The following letter was published by Samuel Williston in: Williston, S. W., 1898. Addenda to Part I. The University Geological Survey of Kansas, 4:28-32, almost 20 years after Benjamin Mudge died. It is very informative in regard to the amount of material (and new species) that had been collected by Mudge and examined by Cope as early as 1870.  The note regarding Xiphactinus audax is particularly interesting because Leidy's name predated Cope's 1871 description and naming of the same species.


PHILADELPHIA

October 28, 1870.

Prof. B. F. Mudge:

     ESTEEMED FRIEND-The fossils arrived in safety, thanks to the careful packing, and I have examined and determined most of them. The collection is a valuable one, and is an earnest of what can be done for the geological survey of Kansas under more favorable opportunities for collection. I found portions of six species of reptilia, all of the order Pythonomorpha, and five species of fishes, of the new family of Saurodontidæ. Of the reptiles, there were two distorted vertebrae of a large Elasmosaurus, the species not determinable; one vertebra of a large Liodon, probably L. proriger Cope. The limb bones and accompanying vertebrae belong to a Polycotylus (Cope), but whether to P. latipennis is not yet determined. The three other reptiles are quite determinable, and new to science. I have called them Liodon mudgei, after the state geologist of Kansas, Liodon ictericus ( two individuals sent ), and Clidastes cineriarum - the last from the gritty clay limestone [Pierre Shale Formation] near Sheridan [in western Logan County, KS].

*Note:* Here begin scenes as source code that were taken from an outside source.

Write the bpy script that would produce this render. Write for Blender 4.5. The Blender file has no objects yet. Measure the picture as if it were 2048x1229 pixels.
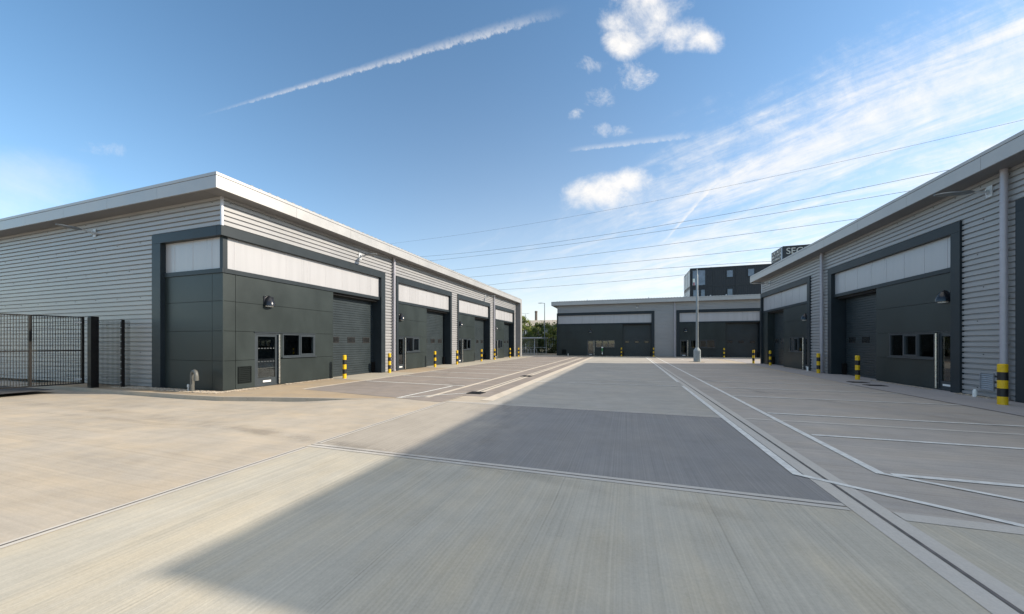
import bpy, bmesh, math, random
from mathutils import Vector, Matrix
random.seed(7)
S = bpy.context.scene
COL = S.collection
R = math.radians

# ------------------------------------------------------------------ camera
cam = bpy.data.cameras.new('camera'); camo = bpy.data.objects.new('camera', cam); COL.objects.link(camo)
camo.location = (0, 0, 1.7); camo.rotation_euler = (R(90), 0, R(18.04))
cam.sensor_width = 36; cam.lens = 36*700/2048; cam.shift_y = 72.5/2048
cam.clip_start = 0.05; cam.clip_end = 6000
S.camera = camo
# ------------------------------------------------------------------ exposure
S.view_settings.view_transform = 'Standard'; S.view_settings.look = 'None'
S.view_settings.exposure = 0.60; S.view_settings.gamma = 1
SUN_EL, SUN_AZ = 27.9, 73.8          # azimuth clockwise from +Y
SUN_STRENGTH, SKY_STRENGTH = 4.05, 0.136
CLOUD = 0.70                          # radiance of sunlit cloud

# ------------------------------------------------------------------ node helpers
class N:
    tree = None
    def __init__(s, v): s.v = v
    def _op(s, op, *o, clamp=False):
        n = N.tree.nodes.new('ShaderNodeMath'); n.operation = op; n.use_clamp = clamp
        for i, x in enumerate((s,)+o):
            x = x.v if isinstance(x, N) else x
            if isinstance(x, (int, float)): n.inputs[i].default_value = x
            else: N.tree.links.new(x, n.inputs[i])
        return N(n.outputs[0])
    def __add__(s, o): return s._op('ADD', o)
    __radd__ = __add__
    def __sub__(s, o): return s._op('SUBTRACT', o)
    def __rsub__(s, o): return N(o)._op('SUBTRACT', s)
    def __mul__(s, o): return s._op('MULTIPLY', o)
    __rmul__ = __mul__
    def __truediv__(s, o): return s._op('DIVIDE', o)
    def max(s, o): return s._op('MAXIMUM', o)
    def min(s, o): return s._op('MINIMUM', o)
    def abs(s): return s._op('ABSOLUTE')
    def pow(s, o): return s._op('POWER', o)
    def gt(s, o): return s._op('GREATER_THAN', o)
    def sat(s): return s._op('ADD', 0.0, clamp=True)
    def ss(s, a, b):
        n = N.tree.nodes.new('ShaderNodeMapRange'); n.interpolation_type = 'SMOOTHSTEP'
        N.tree.links.new(s.v, n.inputs[0]); n.inputs[1].default_value = a; n.inputs[2].default_value = b
        return N(n.outputs[0])
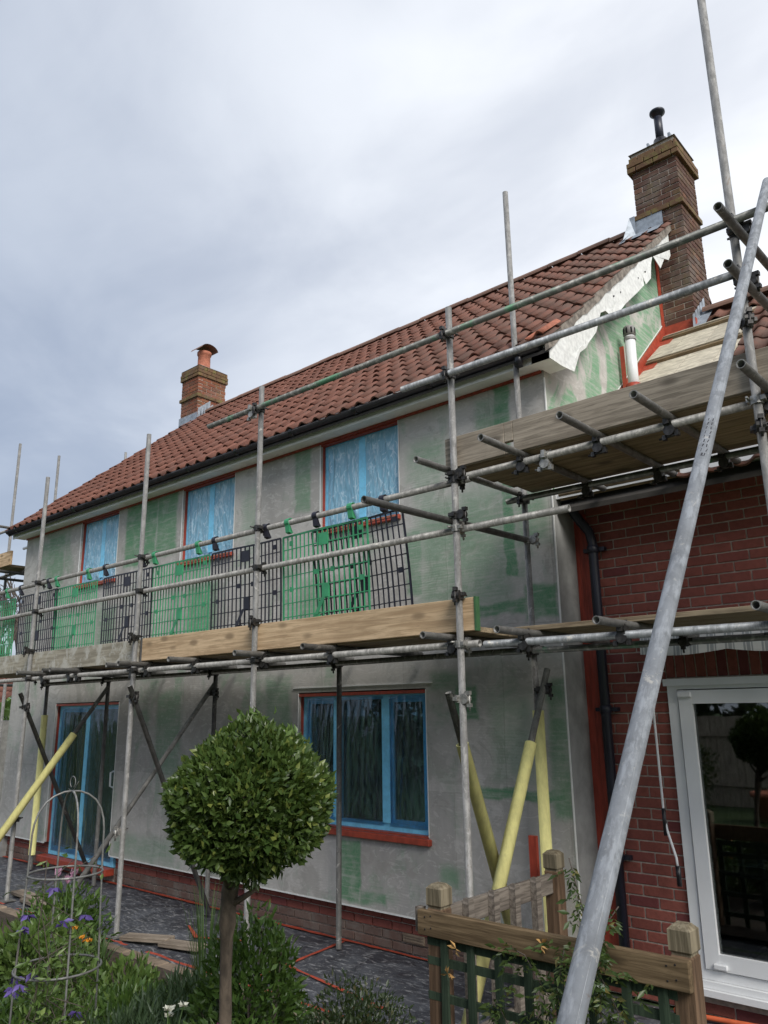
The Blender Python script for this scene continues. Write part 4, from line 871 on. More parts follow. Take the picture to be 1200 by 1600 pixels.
STD = [-.1, -2.24, -4.1, -6.38]
outer = {}; inner = {}
for x in STD: outer[x] = pole('standard', (x, YO, .02), (x, YO, 4.9))
inner[-.13] = pole('standard', (-.13, YI, .02), (-.14, YI-.02, 6.45), label='tall upright pole beside the house corner')
for x in (-2.22, -4.1, -6.32, -7.95): inner[x] = pole('standard', (x, YI, .02), (x, YI, 2.48), 'galv_dark')
foam(inner[-7.95], (-7.95, YI, .2), (-7.95, YI, 2.0)); foam(inner[-.13], (-.13, YI, .25), (-.13, YI, 1.98))
for x in STD+[1.92, 2.22]: obj('base_plate', MB().box((x-.075, YO-.075, .002+.012), (x+.075, YO+.075, .022)), M['galv_dark'], sc)
# ledgers and rails (front)
LZ = 2.415; yo2 = YO-.052
lg = pole('ledger', (-7.9, YO+.052, LZ), (.02, YO+.052, LZ)); lg2 = pole('ledger', (-7.9, YI-.052, LZ+.0), (-.02, YI-.052, LZ+.01), 'galv_dark')
tr1 = pole('guard_rail', (-8.2, YO+.052, 3.56), (-.0, YO+.052, 3.56)); tr2 = pole('guard_rail', (-8.2, YO+.052, 3.21), (.74, YO+.052, 3.21))
for x in STD:
    for (p, z, g_) in ((lg, LZ, x == -.1), (tr1, 3.56, 0), (tr2, 3.21, x == -.1)): coup(outer[x], (x, YO, z), math.pi, int(g_))
    coup(outer[x], (x, YO, 2.735), .3)
for x in (-.13, -2.22, -4.1, -6.32, -7.95): coup(inner[x], (x, YI, LZ), 0)
# transoms of the lower platform
for i, x in enumerate((-6.1, -5.47, -5.3, -4.2, -3.93, -3.14, -2.18, -1.36, -.2)):
    t_ = pole('transom', (x, -1.46+rnd.uniform(-.03,.02), LZ+.05), (x+rnd.uniform(-.02,.02), -.06, LZ+.05), ('galv', 'galv_dark')[i % 3 == 1]); coup(t_, (x, YO+.052, LZ+.03), math.pi/2, 0, 1.57)
# lower platform boards
zb = LZ+.05+TR+.002
for r_ in range(4):
    y0 = -1.115+r_*.232; cuts = [-8.0, -4.05, -.02] if r_ % 2 else [-8.0, -6.0, -2.1, .02]
    for a, b in zip(cuts, cuts[1:]): obj('platform_board', MB().box((a, y0, zb), (b-.01, y0+.222, zb+.036), .003), M['board_deck'], sc)
def toe(x0, x1, z, m, y=-1.165): return obj('toe_board', MB().box((x0, y, z), (x1, y+.036, z+.222), .003), M[m], sc)
toe(-8.0, -4.13, 2.498, 'board_old'); toe(-4.22, -4.0, 2.50, 'board_grey', -1.126); tb_ = toe(-4.06, -.0, 2.503, 'board_new')
obj('end_band', MB().box((-.001, -1.17, 2.500), (.014, -1.124, 2.728)), simple('green_band', (0.05, 0.13, 0.055), 0.5), tb_)
for xb_ in (-4.058, -4.168): obj('end_band', MB().box((xb_, -1.1675, 2.497), (xb_+.03, -1.1265, 2.7275)), M['galv_dark'], sc)
# braces in the frames below the platform
def brace(p0, p1, m='galv'): return pole('brace', p0, p1, m)
b1 = brace((-6.25, -.24, 2.33), (-6.27, -1.72, .26), 'galv_dark'); foam(b1, Vector((-6.25, -.24, 2.33)).lerp(Vector((-6.27, -1.72, .26)), .27), Vector((-6.25, -.24, 2.33)).lerp(Vector((-6.27, -1.72, .26)), .86)); coup(outer[-6.38], (-6.33, -1.2, .86), .5)
b2 = brace((-4.02, -1.28, 2.26), (-4.0, -.24, .06)); coup(outer[-4.1], (-4.06, -1.22, 2.16), 1.6)
b3 = brace((-4.16, -.16, 2.31), (-4.18, -1.95, .04), 'galv'); coup(outer[-4.1], (-4.14, -1.2, .92), .4, 1); coup(inner[-4.1], (-4.12, -.22, 2.2), 1.6)
b4 = brace((-6.42, -1.26, 2.25), (-6.4, -.2, .1), 'galv_dark'); coup(outer[-6.38], (-6.4, -1.2, 2.09), 1.6)
P0, P1 = Vector((-.17, -1.26, 2.1)), Vector((-.16, -.48, .16)); b5 = brace(P0, P1, 'galv_dark'); foam(b5, P0.lerp(P1, .17), P0.lerp(P1, .92)); coup(outer[-.1], (-.13, -1.2, 2.06), 1.6, 1)
P0, P1 = Vector((-.07, -.13, 2.28)), Vector((-.04, -1.42, .08)); b6 = brace(P0, P1); foam(b6, P0.lerp(P1, .24), P0.lerp(P1, .97)); coup(inner[-.13], (-.1, -.2, 2.13), 1.6)
# long transoms across the corner bay
ct = pole('transom', (-.16, -2.08, 3.255), (-.13, -.12, 3.285), 'galv_dark'); coup(outer[-.1], (-.1, -1.2, 3.3), math.pi/2); coup(inner[-.13], (-.13, -.2, 3.28), math.pi/2, 1)
ct2 = pole('transom', (-.19, -1.52, 3.655), (-.16, -.1, 3.665)); coup(outer[-.1], (-.1, -1.2, 3.6), math.pi/2)
# upper (extension) platform
UZ = 3.585
s7 = pole('standard', (1.92, YO, .02), (1.925, YO, 7.4)); s8 = pole('standard', (2.235, YO-.03, .02), (2.235, YO-.03, 5.02))
s9 = pole('standard', (1.92, YI, .02), (1.92, YI, 5.1)); s10 = pole('standard', (2.62, YI+.25, 4.2), (2.62, YI+.25, 5.35))
ul = pole('ledger', (-.06, YO+.052, UZ), (.62, YO+.052, UZ)); ul2 = pole('ledger', (.60, YO+.052, UZ+.002), (2.9, YO+.052, UZ+.01)); ui = pole('ledger', (-.27, YI-.052, 3.615), (2.9, YI-.052, 3.60), 'green_tube')
coup(ul2, (.6, YO+.052, UZ), 1.57, 1, 1.57); coup(inner[-.13], (-.13, YI, 3.61), 0); coup(s7, (1.92, YO, UZ), math.pi, 1); coup(s7, (1.92, YO, UZ-.16), .4)
coup(outer[-.1], (-.1, YO, UZ), math.pi)
for x in (.42, .97, 1.42, 1.98):
    t_ = pole('transom', (x, -1.63, UZ+.05), (x+.02, .02, UZ+.055)); coup(t_, (x, YO+.052, UZ+.02), math.pi/2, 0, 1.57); coup(t_, (x+.01, YI-.052, UZ+.03), math.pi/2, 0, 1.57)
zu = UZ+.05+TR+.004
for r_ in range(4): obj('platform_board', MB().box((-.16+.03*r_, -1.105+r_*.232, zu), (2.9, -1.105+r_*.232+.222, zu+.036), .003), M['board_deck'], sc)
ut = obj('toe_board', MB().box((-.2, -1.165, 3.664), (.30, -1.129, 3.892), .003).box((.302, -1.165, 3.75), (.37, -1.129, 3.892), .003).box((.372, -1.165, 3.664), (2.9, -1.129, 3.892), .003).box((.302, -1.165, 3.664), (.37, -1.129, 3.695), .003), M['board_grey'], sc, label='weathered grey-brown toe board above the extension')
obj('toe_board', MB().box((-.30, -.99, 3.69), (-.12, -.955, 3.86), .003), M['board_grey'], sc)
g1 = pole('guard_rail', (-2.96, YO-.052, 4.68), (2.6, YO-.052, 4.655), 'green_tube'); g2 = pole('guard_rail', (-.52, YO-.052, 4.35), (1.95, YO-.052, 4.33), 'galv_new')
coup(g1, (-2.3, YO-.052, 4.677), 1.57, 1, 1.57)
for x in (-.1, -2.24): coup(outer[x], (x, YO, 4.67), 0)
coup(outer[-.1], (-.1, YO, 4.35), 0)
for z, y0, y1 in ((4.51, -1.64, .75), (4.19, -1.60, .9)):
    t_ = pole('transom', (1.975, y0, z+.02), (2.02, y1, z+.10), 'galv_dark'); coup(s7, (1.93, YO, z+.09), math.pi/2); coup(s7, (1.94, YO, z+.12), 0)
coup(s7, (1.925, YO, 4.04), .5)
tf = pole('transom', (2.3, -1.0, 4.66), (2.9, 1.4, 4.7), 'galv_dark')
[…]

     The fishes are quite interesting, and have enabled me to define a new family, and correct the work of Agassiz and Leidy. They belong to the genus Saurocephalus of Harlan [1824], which has been heretofore regarded as a Sphyrænoid fish. I find that it has not the least relationship to that order, but forms a new and interesting group near the Ganoids and Characius. In order to determine it more fully, I am exceedingly desirous of getting more complete remains, especially of the cranium and fins. The following is a list of the species:

Saurocephalus phlebotomus Cope, n. sp.

S. prognathus Cope, sp. nov.

S. napahaticus Cope, sp. nov. [species name from the Nepaholla River, an old name for the Solomon River in North Central Kansas]*

S. thaumas Cope, sp. nov.

This last is the large fish eight feet long without head from 100 miles up the Solomon. Its remains were highly interesting and enabled me to determine many new points in the structure of the group. I found by means of it that the group has a vertebrated tail; also that its anal or caudal fin-ray is that which has always been referred to the Ptychodon genus of sharks by Professor Agassiz.

The pectoral rays have just been described by Leidy as a new genus of catfish, Xiphactinus audax! Then there is a new genus of the same family, Ichthyodectes ctenodon Cope, which is based on jaws and thirteen vertebrae from the yellow chalk. I hope that this species also may at some future time be more fully developed.

I hope these researches, so successfully commenced, may cover the whole vertebrate fauna of the strata, I have studied especially the mammals and birds, as well as the reptiles and fishes. If you desire any part or all of my manuscript for the annual report to the legislature, I will send it on; in the meantime it will appear in Silliman's Journal and some abstracts here.

I remain, with much regard, etc.,

EDWD. D. COPE.

 

* The species name most likely comes from "Nepaholla," an earlier Indian name for the Solomon River (Solomon’s Fork of the Smoky Hill River) meaning "water on a hill" (Rydjord, 1972, p. 109). Cope (1871, p. 416) had earlier described the origin of material in the Mudge collection as "from the yellow chalk of the upper cretaceous (sic) of Kansas on the Solomon or Nepaholla River."